The Report states that prices rose both because of factors beyond the industry's immediate control and because of independent, varying, and completely legal choices by industry participants -- choices that suggest that the firms were engaged in individual, not coordinated, conduct. Perhaps the most important of these factors was a change, mandated by the Environmental Protection Agency (EPA), from one formulation of gasoline (RFG I) to another formulation (RFG II) that caused unforeseen production difficulties. This was severely exacerbated by other unpredictable problems, such as outages at refineries and pipeline disruptions. At best, firms have imperfect knowledge when projecting production needs. For competitive and legal reasons, firms do not share their supply projections with each other. While a variety of factors may have caused industry supply forecasts to be inaccurate after the fact, I believe it is unfair to insinuate blame on the part of the petroleum industry for a lack of omniscience.

I also believe it is unfair to try to assign blame to industry participants -- directly or through insinuation -- for undertaking varying responses to these market factors.
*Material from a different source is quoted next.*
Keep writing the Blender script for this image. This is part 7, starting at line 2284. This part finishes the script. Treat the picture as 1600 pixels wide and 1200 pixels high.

Some companies made more RFG II and shipped it to the area; some made less RFG II but increased production of conventional gasoline; and still other firms waited to see if the price spike would continue before they produced and shipped RFG II into the region from more distant refineries. These firms reacted rationally to market conditions as they understood them. Some of these tactics were profitable for the participants; some turned out not to have been. The crucial point that may get lost in applying 20/20 hindsight to the firms' actions is that the industry acted quickly in response to the price spike, which was intense but relatively short-lived because of the effective workings of the market.

At the time of the price spike, allegations by the Clinton Administration and Vice President Gore of "price gouging" and antitrust violations flourished. Responding to requests from Congress as well as the Clinton Administration -- and specifically Vice President Gore -- the FTC initiated an investigation into the situation and the allegations. After a thorough investigation and analysis of the factors contributing to the price spike, these allegations proved unfounded. The bottom line is that the problems in the Midwest were caused not by antitrust violations -- of which there is no evidence -- but by a combination of the EPA requirement and unforeseen market circumstances. Ultimately, the market worked to correct the situation. These conclusions, and not certain between-the-lines insinuations, should be the overarching message of the Final Report.